Make an exact copy of all the data.

[Records with scene code]

**********

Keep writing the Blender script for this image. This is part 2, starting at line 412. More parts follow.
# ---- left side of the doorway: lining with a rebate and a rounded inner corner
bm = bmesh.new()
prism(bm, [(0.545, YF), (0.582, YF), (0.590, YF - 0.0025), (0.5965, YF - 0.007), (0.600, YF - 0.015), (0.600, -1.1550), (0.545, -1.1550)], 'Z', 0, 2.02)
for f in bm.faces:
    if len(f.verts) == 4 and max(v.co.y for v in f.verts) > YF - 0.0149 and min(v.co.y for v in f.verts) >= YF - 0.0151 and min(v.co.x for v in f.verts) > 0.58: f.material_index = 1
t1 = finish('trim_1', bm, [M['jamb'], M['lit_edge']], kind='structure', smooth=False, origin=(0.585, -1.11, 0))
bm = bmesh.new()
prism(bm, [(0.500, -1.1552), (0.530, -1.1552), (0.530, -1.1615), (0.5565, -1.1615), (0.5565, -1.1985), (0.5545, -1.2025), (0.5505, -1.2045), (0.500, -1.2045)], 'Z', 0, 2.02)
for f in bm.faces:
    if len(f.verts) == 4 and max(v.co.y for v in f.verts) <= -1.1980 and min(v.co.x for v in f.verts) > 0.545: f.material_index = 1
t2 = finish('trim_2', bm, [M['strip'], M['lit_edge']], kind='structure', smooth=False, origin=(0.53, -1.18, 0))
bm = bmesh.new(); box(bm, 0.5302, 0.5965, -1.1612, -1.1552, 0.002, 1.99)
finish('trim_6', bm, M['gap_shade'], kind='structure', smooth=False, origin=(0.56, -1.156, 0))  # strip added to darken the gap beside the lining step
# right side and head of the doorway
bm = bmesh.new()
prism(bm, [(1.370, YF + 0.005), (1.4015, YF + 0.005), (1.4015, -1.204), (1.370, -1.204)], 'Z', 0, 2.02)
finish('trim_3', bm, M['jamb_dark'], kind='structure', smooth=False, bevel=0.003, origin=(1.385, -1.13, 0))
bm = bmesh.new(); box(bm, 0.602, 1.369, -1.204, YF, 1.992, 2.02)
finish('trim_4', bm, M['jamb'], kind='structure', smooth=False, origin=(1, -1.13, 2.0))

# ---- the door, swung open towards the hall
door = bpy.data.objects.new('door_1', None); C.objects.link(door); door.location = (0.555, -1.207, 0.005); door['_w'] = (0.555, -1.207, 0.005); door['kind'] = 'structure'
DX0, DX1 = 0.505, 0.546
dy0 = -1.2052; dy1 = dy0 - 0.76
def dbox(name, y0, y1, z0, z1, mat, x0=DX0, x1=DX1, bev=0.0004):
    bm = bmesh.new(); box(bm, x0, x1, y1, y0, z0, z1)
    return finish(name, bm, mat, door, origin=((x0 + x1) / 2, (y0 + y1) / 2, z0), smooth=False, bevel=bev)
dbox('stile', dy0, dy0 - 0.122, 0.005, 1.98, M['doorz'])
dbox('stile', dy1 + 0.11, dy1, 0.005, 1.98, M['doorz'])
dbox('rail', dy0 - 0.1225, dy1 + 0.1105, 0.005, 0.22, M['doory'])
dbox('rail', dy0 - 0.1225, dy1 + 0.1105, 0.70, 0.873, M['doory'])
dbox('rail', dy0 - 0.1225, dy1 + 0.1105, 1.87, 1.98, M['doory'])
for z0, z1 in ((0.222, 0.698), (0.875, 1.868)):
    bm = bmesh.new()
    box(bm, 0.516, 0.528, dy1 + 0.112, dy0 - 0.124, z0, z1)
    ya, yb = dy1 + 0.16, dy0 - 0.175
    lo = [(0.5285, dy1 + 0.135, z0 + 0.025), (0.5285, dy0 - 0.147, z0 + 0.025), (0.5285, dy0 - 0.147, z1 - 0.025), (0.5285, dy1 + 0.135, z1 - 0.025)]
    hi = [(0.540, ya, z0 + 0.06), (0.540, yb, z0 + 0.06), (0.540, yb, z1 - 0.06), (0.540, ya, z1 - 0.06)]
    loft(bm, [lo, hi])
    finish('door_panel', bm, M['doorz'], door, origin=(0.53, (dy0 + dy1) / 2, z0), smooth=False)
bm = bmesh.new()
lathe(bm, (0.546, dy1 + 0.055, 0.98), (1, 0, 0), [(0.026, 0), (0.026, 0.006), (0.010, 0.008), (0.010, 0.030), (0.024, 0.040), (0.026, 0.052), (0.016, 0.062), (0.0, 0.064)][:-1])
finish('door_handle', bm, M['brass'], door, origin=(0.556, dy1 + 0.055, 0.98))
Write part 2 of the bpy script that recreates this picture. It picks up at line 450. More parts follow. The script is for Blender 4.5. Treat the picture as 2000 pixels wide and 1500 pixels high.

**********

* _Reply_
Keep writing the Blender script for this image. This is part 2, starting at line 412. More parts follow.
# ---- left side of the doorway: lining with a rebate and a rounded inner corner
bm = bmesh.new()
prism(bm, [(0.545, YF), (0.582, YF), (0.590, YF - 0.0025), (0.5965, YF - 0.007), (0.600, YF - 0.015), (0.600, -1.1550), (0.545, -1.1550)], 'Z', 0, 2.02)
for f in bm.faces:
    if len(f.verts) == 4 and max(v.co.y for v in f.verts) > YF - 0.0149 and min(v.co.y for v in f.verts) >= YF - 0.0151 and min(v.co.x for v in f.verts) > 0.58: f.material_index = 1
t1 = finish('trim_1', bm, [M['jamb'], M['lit_edge']], kind='structure', smooth=False, origin=(0.585, -1.11, 0))
bm = bmesh.new()
prism(bm, [(0.500, -1.1552), (0.530, -1.1552), (0.530, -1.1615), (0.5565, -1.1615), (0.5565, -1.1985), (0.5545, -1.2025), (0.5505, -1.2045), (0.500, -1.2045)], 'Z', 0, 2.02)
for f in bm.faces:
    if len(f.verts) == 4 and max(v.co.y for v in f.verts) <= -1.1980 and min(v.co.x for v in f.verts) > 0.545: f.material_index = 1
t2 = finish('trim_2', bm, [M['strip'], M['lit_edge']], kind='structure', smooth=False, origin=(0.53, -1.18, 0))
bm = bmesh.new(); box(bm, 0.5302, 0.5965, -1.1612, -1.1552, 0.002, 1.99)
finish('trim_6', bm, M['gap_shade'], kind='structure', smooth=False, origin=(0.56, -1.156, 0))  # strip added to darken the gap beside the lining step
# right side and head of the doorway
bm = bmesh.new()
prism(bm, [(1.370, YF + 0.005), (1.4015, YF + 0.005), (1.4015, -1.204), (1.370, -1.204)], 'Z', 0, 2.02)
finish('trim_3', bm, M['jamb_dark'], kind='structure', smooth=False, bevel=0.003, origin=(1.385, -1.13, 0))
bm = bmesh.new(); box(bm, 0.602, 1.369, -1.204, YF, 1.992, 2.02)
finish('trim_4', bm, M['jamb'], kind='structure', smooth=False, origin=(1, -1.13, 2.0))

# ---- the door, swung open towards the hall
door = bpy.data.objects.new('door_1', None); C.objects.link(door); door.location = (0.555, -1.207, 0.005); door['_w'] = (0.555, -1.207, 0.005); door['kind'] = 'structure'
DX0, DX1 = 0.505, 0.546
dy0 = -1.2052; dy1 = dy0 - 0.76
def dbox(name, y0, y1, z0, z1, mat, x0=DX0, x1=DX1, bev=0.0004):
    bm = bmesh.new(); box(bm, x0, x1, y1, y0, z0, z1)
    return finish(name, bm, mat, door, origin=((x0 + x1) / 2, (y0 + y1) / 2, z0), smooth=False, bevel=bev)
dbox('stile', dy0, dy0 - 0.122, 0.005, 1.98, M['doorz'])
dbox('stile', dy1 + 0.11, dy1, 0.005, 1.98, M['doorz'])
dbox('rail', dy0 - 0.1225, dy1 + 0.1105, 0.005, 0.22, M['doory'])
dbox('rail', dy0 - 0.1225, dy1 + 0.1105, 0.70, 0.873, M['doory'])
dbox('rail', dy0 - 0.1225, dy1 + 0.1105, 1.87, 1.98, M['doory'])
for z0, z1 in ((0.222, 0.698), (0.875, 1.868)):
    bm = bmesh.new()
    box(bm, 0.516, 0.528, dy1 + 0.112, dy0 - 0.124, z0, z1)
    ya, yb = dy1 + 0.16, dy0 - 0.175
    lo = [(0.5285, dy1 + 0.135, z0 + 0.025), (0.5285, dy0 - 0.147, z0 + 0.025), (0.5285, dy0 - 0.147, z1 - 0.025), (0.5285, dy1 + 0.135, z1 - 0.025)]
    hi = [(0.540, ya, z0 + 0.06), (0.540, yb, z0 + 0.06), (0.540, yb, z1 - 0.06), (0.540, ya, z1 - 0.06)]
    loft(bm, [lo, hi])
    finish('door_panel', bm, M['doorz'], door, origin=(0.53, (dy0 + dy1) / 2, z0), smooth=False)
bm = bmesh.new()
lathe(bm, (0.546, dy1 + 0.055, 0.98), (1, 0, 0), [(0.026, 0), (0.026, 0.006), (0.010, 0.008), (0.010, 0.030), (0.024, 0.040), (0.026, 0.052), (0.016, 0.062), (0.0, 0.064)][:-1])
finish('door_handle', bm, M['brass'], door, origin=(0.556, dy1 + 0.055, 0.98))
Write part 2 of the bpy script that recreates this picture. It picks up at line 450. More parts follow. The script is for Blender 4.5. Treat the picture as 2000 pixels wide and 1500 pixels high.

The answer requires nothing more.